Yes, faith; it is my cousin's duty to make a curtsey, and say, "Father, as it please you;" but yet, for all that, cousin, let him be a handsome fellow, or else make another curtsey, and, "Father, as it please me."
But Shakspeare knew well how to make one character subordinate to another, without sacrificing the slightest portion of its effect; and Hero, added to her grace and softness, and all the interest which attaches to her as the sentimental heroine of the play, possesses an intellectual beauty of her own. When she has Beatrice at an advantage, she repays her with interest, in the severe, but most animated and elegant picture she draws of her cousin's imperious character and unbridled levity of tongue. The portrait is a little overcharged, because administered as a corrective, and intended to be overheard.
But nature never fram'd a woman's heart
Of prouder stuff than that of Beatrice:
Disdain and scorn ride sparkling in her eyes,
Misprising what they look on; and her wit
Values itself so highly, that to her
All matter else seems weak; she cannot love,
Nor take no shape nor project of affection,
She is so self-endeared.
URSULA.
Sure, sure, such carping is not commendable.
HERO.
No: not to be so odd, and from all fashions,
As Beatrice is cannot be commendable:
But who dare tell her so? If I should speak,
She'd mock me into air: O she would laugh me
Out of myself, press me to death with wit.
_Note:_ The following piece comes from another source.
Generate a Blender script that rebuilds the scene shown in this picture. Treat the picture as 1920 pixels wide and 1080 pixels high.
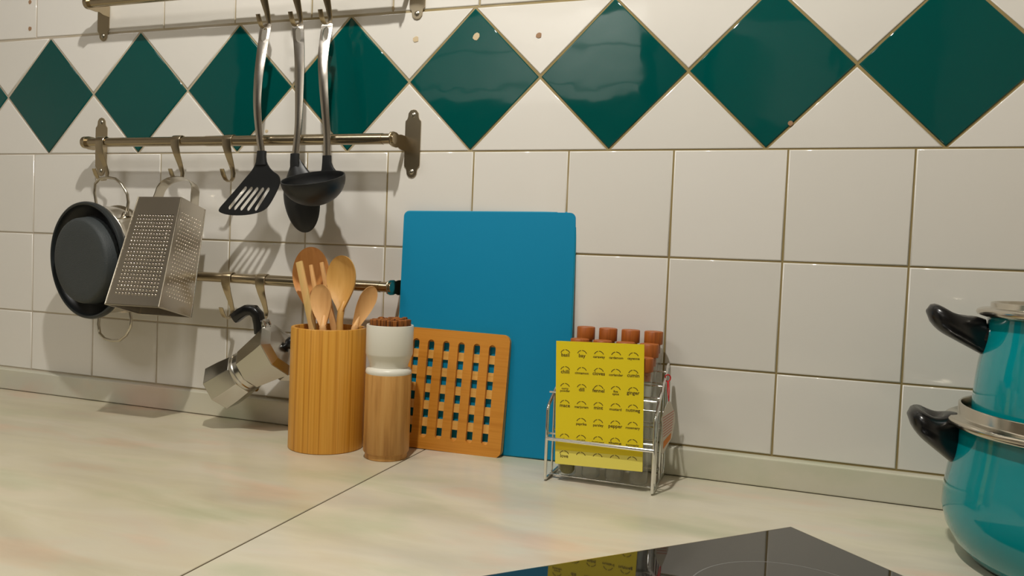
import bpy, bmesh, math, random
from mathutils import Vector, Matrix
random.seed(7)
S = bpy.context.scene
for o in list(bpy.data.objects): bpy.data.objects.remove(o)
PI = math.pi

# ------------------------------------------------------------------ camera
cam_d = bpy.data.cameras.new('camera'); cam = bpy.data.objects.new('camera', cam_d)
S.collection.objects.link(cam); S.camera = cam
cam_d.sensor_width = 36.0; cam_d.lens = 36.0*1435.3/1920; cam_d.clip_start = 0.02
YAW, PITCH, ROLL = -0.33033833, 0.0406393, 0.04074391
fw = Vector((math.sin(YAW)*math.cos(PITCH), math.cos(YAW)*math.cos(PITCH), -math.sin(PITCH)))
r0 = Vector((math.cos(YAW), -math.sin(YAW), 0)); u0 = r0.cross(fw)
rr = r0*math.cos(ROLL)+u0*math.sin(ROLL); uu = -r0*math.sin(ROLL)+u0*math.cos(ROLL)
mw = Matrix((rr, uu, -fw)).transposed().to_4x4(); mw.translation = (1.3411, -1.0887, 0.294)
cam.matrix_world = mw

# ------------------------------------------------------------------ world, lights, exposure
w = bpy.data.worlds.new('world'); S.world = w; w.use_nodes = True
w.node_tree.nodes['Background'].inputs[0].default_value = (1.0, 0.95, 0.88, 1)
w.node_tree.nodes['Background'].inputs[1].default_value = 0.3
S.view_settings.view_transform = 'Standard'; S.view_settings.look = 'None'
S.view_settings.exposure = 0.2; S.cycles.transparent_max_bounces = 40; S.view_settings.gamma = 1; S.view_settings.use_curve_mapping = False

def light(name, kind, loc, energy, color, size=0.1, target=None, size_y=None):
    d = bpy.data.lights.new(name, kind); d.energy = energy; d.color = color
    if kind == 'AREA':
        d.size = size
        if size_y: d.shape = 'RECTANGLE'; d.size_y = size_y
    else: d.shadow_soft_size = size
    o = bpy.data.objects.new(name, d); S.collection.objects.link(o); o.location = loc
    if target is not None:
        o.rotation_euler = (Vector(target)-Vector(loc)).to_track_quat('-Z', 'Y').to_euler()
    return o
light('far_fill_light', 'AREA', (0.5, -1.95, 1.56), 11, (1.0, 0.975, 0.93), 0.3, (0.4, -2.5, 0.9))  # added fill, brightens the opposite wall so its reflections show in the tiles
ks = light('ceiling_spot_light', 'SPOT', (0.98, -0.68, 1.40), 40, (1.0, 0.965, 0.89), 0.02, (0.72, -0.12, 0.1))
ks.data.spot_size = math.radians(150); ks.data.spot_blend = .25
light('ceiling_fill_light', 'AREA', (0.0, -1.35, 1.52), 8, (1.0, 0.975, 0.93), 0.5, (0.0, -1.35, 0))  # added soft fill for the whole room, not a known fixture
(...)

Therefore let Benedick, like cover'd fire,
Consume away in sighs, waste inwardly:
It were a better death than die with mocks,
Which is as bad as die with tickling.
Beatrice never appears to greater advantage than in her soliloquy after leaving her concealment "in the pleached bower where honeysuckles, ripened by the sun, forbid the sun to enter;" she exclaims, after listening to this tirade against herself,—
What fire is in mine ears? Can this be true?
Stand I condemned for pride and scorn so much?
The sense of wounded vanity is lost in bitter feelings, and she is infinitely more struck by what is said in praise of Benedick, and the history of his supposed love for her than by the dispraise of herself. The immediate success of the trick is a most natural consequence of the self-assurance and magnanimity of her character; she is so accustomed to assert dominion over the spirits of others, that she cannot suspect the possibility of a plot laid against herself.
A haughty, excitable, and violent temper is another of the characteristics of Beatrice; but there is more of impulse than of passion in her vehemence. In the marriage scene where she has beheld her gentle-spirited cousin,—whom she loves the more for those very qualities which are most unlike her own,—slandered, deserted, and devoted to public shame, her indignation, and the eagerness with which she hungers and thirsts after revenge, are, like the rest of her character, open, ardent, impetuous, but not deep or implacable. When she bursts into that outrageous speech—
Is he not approved in the height a villain that hath slandered, scorned, dishonored my kinswoman? O that I were a man! What! bear her in hand until they come to take hands; and then, with public accusation, uncovered slander, unmitigated rancor—O God, that I were a man! I would eat his heart in the market-place!
And when she commands her lover, as the first proof of his affection, "to kill Claudio," the very consciousness of the exaggeration,—of the contrast between the real good-nature of Beatrice and the fierce tenor of her language, keeps alive the comic effect, mingling the ludicrous with the serious. It is remarkable that, notwithstanding the point and vivacity of the dialogue, few of the speeches of Beatrice are capable of a general application, or engrave themselves distinctly on the memory; they contain more mirth than matter; and though wit be the predominant feature in the dramatic portrait, Beatrice more charms and dazzles us by what she is than by what she says. It is not merely her sparkling repartees and saucy jests, it is the soul of wit, and the spirit of gayety in forming the whole character,—looking out from her brilliant eyes, and laughing on her full lips that pout with scorn,—which we have before us, moving and full of life. On the whole, we dismiss Benedick and Beatrice to their matrimonial bonds rather with a sense of amusement than a feeling of congratulation or sympathy; rather with an acknowledgment that they are well-matched, and worthy of each other than with any well-founded expectation of their domestic tranquillity. If, as Benedick asserts, they are both "too wise to woo peaceably," it may be added that both are too wise, too witty, and too wilful to live peaceably together. We have some misgivings about Beatrice—some apprehensions that poor Benedick will not escape the "predestinated scratched face," which he had foretold to him who should win and wear this quick-witted and pleasant-spirited lady; yet when we recollect that to the wit and imperious temper of Beatrice is united a magnanimity of spirit which would naturally place her far above all selfishness, and all paltry struggles for power—when we perceive, in the midst of her sarcastic levity and volubility of tongue, so much of generous affection, and such a high sense of female virtue and honor, we are inclined to hope the best. We think it possible that though the gentleman may now and then swear, and the lady scold, the native good-humor of the one, the really fine understanding of the other, and the value they so evidently attach to each other's esteem, will ensure them a tolerable portion of domestic felicity, and in this hope we leave them.